In early 2014, Deloitte Touche Tohmatsu Ltd. became 1MDB’s third auditor. It approved the fund’s books for its 2014 fiscal year, the latest available. Deloitte declined to comment.
In 2015, after the Journal reported the $681 million transfer into Mr. Najib’s accounts, investigators around the globe stepped up their inquiries.
Last summer, Malaysia’s attorney general drew up an arrest warrant for Mr. Najib, people involved with the matter said. Mr. Najib fired him and appointed a new one. The new one declined to act on advice from the central bank to open a criminal case against 1MDB over the missing PetroSaudi investments, saying there was insufficient evidence.
Abu Dhabi’s rulers have fired Mr. Al Qubaisi from the sovereign-wealth fund, frozen his assets and arrested him, according to people familiar with the action. Mr. Low’s whereabouts is unknown.
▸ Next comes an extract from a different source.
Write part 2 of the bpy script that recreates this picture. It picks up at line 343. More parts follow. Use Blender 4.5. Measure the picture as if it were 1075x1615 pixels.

Singapore revoked BSI’s banking license and said in June it was setting up an anti-money-laundering department.
Switzerland’s attorney general has opened criminal proceedings against BSI. The Justice Department is looking into whether Goldman Sachs violated a U.S. law requiring banks to report suspicious transactions, according to people familiar with the probe. Goldman has said it had “no visibility” into what 1MDB did with the money it raised.
In late July, 1MDB said Deloitte, its auditor, had resigned earlier this year. The fund said its financial statements for 2013 and 2014 should no longer be relied on.